Aí o “Anjos sobre Berlim” foi a primeira coisa que eu escrevi e dirigi. Agora eu quero ver o que é dirigir e fazer um espetáculo. Encontrei um monte de loucos tão jovem quanto eu e dispostos a embarcar nessa viagem. Nunca fiz curso formal na Escola de Teatro mas fiz todos os cursos possíveis. Me envolvi com a Wlad que naquele momento estava no porão da UNIPOP, começa o trabalho dela com os porões. Teatro de rua também.  E com o Experiência no Teatro da Paz, indo do Bengui ao Teatro da Paz. Eu tenho meu nome ligado ao Usina também e o que passei mais tempo mas trabalhei em todos os outros. Fui trabalhar na Fundação Curro Velho, passei um tempo morando em São Paulo onde fiz o Faroeste Caboclo com o Paulo Faria, o cenário e o figurino. Inicio de 1998 e voltei para Belém e fui dirigir o Teatro Waldemar Henrique por cinco anos, também dirigindo o Teatro da Estação (das Docas, Maria Silvia Nunes) e depois Gerência de Artes Cências da SECULT e estou até hoje lá, com uma passagem pelo IAP.

Foi também o tempo que eu retomei essa possibilidade de fazer trabalhos solo misturando essas linguagens e a criação aqui do Espaço Reator (onde foi realizada a entrevista), em 2008 eu comecei a construir e inaugurei em 2010, e até hoje eu fiz quatro trabalhos solos mas com a colaboração de várias pessoas. Faço o esboço e chamo as pessoas para contribuir, parceiros de muito tempo como o Leo Bitar, e mais novos como a Ana Lobato, o Rodrigo Braga, as pessoas vem e olham vamos pensando nesse formato.

Eu sei que não encara o “Anjos sobre Berlim” como uma cinematografia aqui no Pará, mas ele faz parte desta história que é a prova que um cinema é possível mesmo em condições adversas, e como tu via esse cenário do audiovisual aqui neste momento.

Nos anos 1990 se produziu coisas como o Cenesthesia, o Murutucu, que são coisas que estão ai num limbo que ninguém lembra que existe.
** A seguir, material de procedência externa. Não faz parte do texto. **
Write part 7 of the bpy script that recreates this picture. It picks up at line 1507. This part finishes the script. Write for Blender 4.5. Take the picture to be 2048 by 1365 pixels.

O Kil Abreu fez com o Alberto Silva um que ainda vou lembrar o nome. São dois vídeos que o Kil fez nesta época. O Dênio Maués fez. Tudo VHS. Naquele momento se viu uma possibilidade de filmar coisas que não era mais aquela bendita câmera de 16 milímetros que tinha toda uma história. Isso deu uma animada e todo mundo passou a produzir coisas. O acervo da TV Cultura eu acho que tem muita coisa pois eles faziam cópias para exibir. A Dedé Bandeira, por exemplo, fazia vídeos-teatro lá. E clipes também, de música meio com o modelo MTV com as possibilidades daqui. É tosco mas é fantástico como foi feito. E tinha uma coisa de registro dos grupos de teatro que acabou ficando perdido por aí, mas todo espetáculo se filmava. O Aníbal, por exemplo, era responsável por filmar tudo isso, muito do que ele tinha doou para Escola de Teatro.

Fora as produções que chegava por aqui, eu trabalhei no “Brincando nos Campos do Senhor” (Hector Babenco), onde passei seis meses fazendo adereçagem, dresser, para onde íamos de barco para o set, e quando começou a filmagem eu fiquei com a continuísta. A Flávia Alfinito eu fiz a cenografia do “Antonio Carlos Gomes”.  E o “Olympia” que Val (Sampaio) fez em 16 milímetros, eu tenho uma cópia em VHS, filmada de uma projeção pelo Rogê Paes da parede, não é um telecine. Eu fiz alguma coisa nesse filme, nem lembro o que foi.